As Bees Disappear, So Do Your Favorite Foods
If you can't live without your favorite fruits and vegetables, then you should start paying attention to the welfare of honeybees.
A new campaign from Whole Foods Market has revealed that the waning bee population may have a dramatic effect on the content of your grocery store produce section, particularly with regards to apples, carrots, and lemons. For the campaign, Whole Foods removed 237 items from its shelves to represent the incredible 52 percent of the store's products that are dependent on pollinators.
The British Beekeepers Association's annual survey has reported that last winter more than a third of all honeybee colonies died in England, the highest death rate in the survey's records. Researchers have various theories about the causes of this dramatic spike in colony death rates, spanning from the wet summer of 2012 to the abnormally late spring of 2013 to the industry practice of feeding corn syrup to honeybees.
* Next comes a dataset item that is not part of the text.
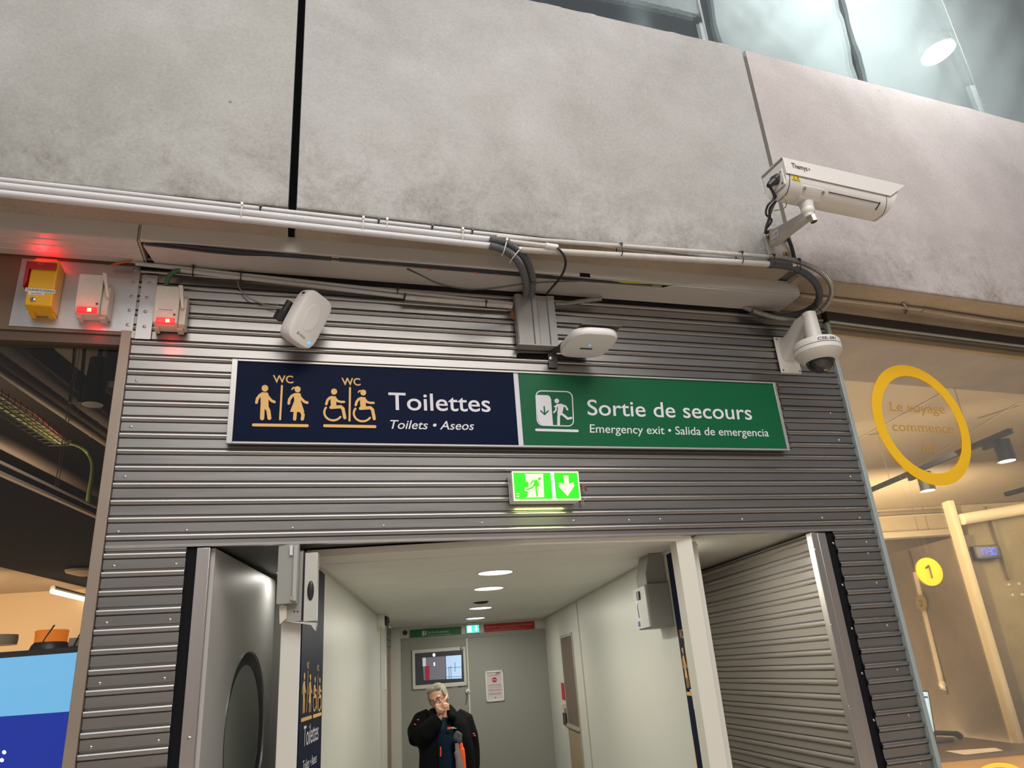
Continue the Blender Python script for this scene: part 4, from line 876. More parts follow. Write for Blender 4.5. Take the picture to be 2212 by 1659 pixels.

Those with a stake in the $30 billion crop industry industry are desperately seeking a way to fix the problem, regardless of its origin. While the EU members instated a temporary ban on purportedly harmful pesticides, a U.S. university has proposed a bee sperm bank to rebuild the dwindling bee population.
If you'd like to do your part to save the honeybees, Whole Foods recommends "simple ways to bee a solution," such as going organic, planting pollinator-friendly flowers around your neighborhood, and trying out beekeeping.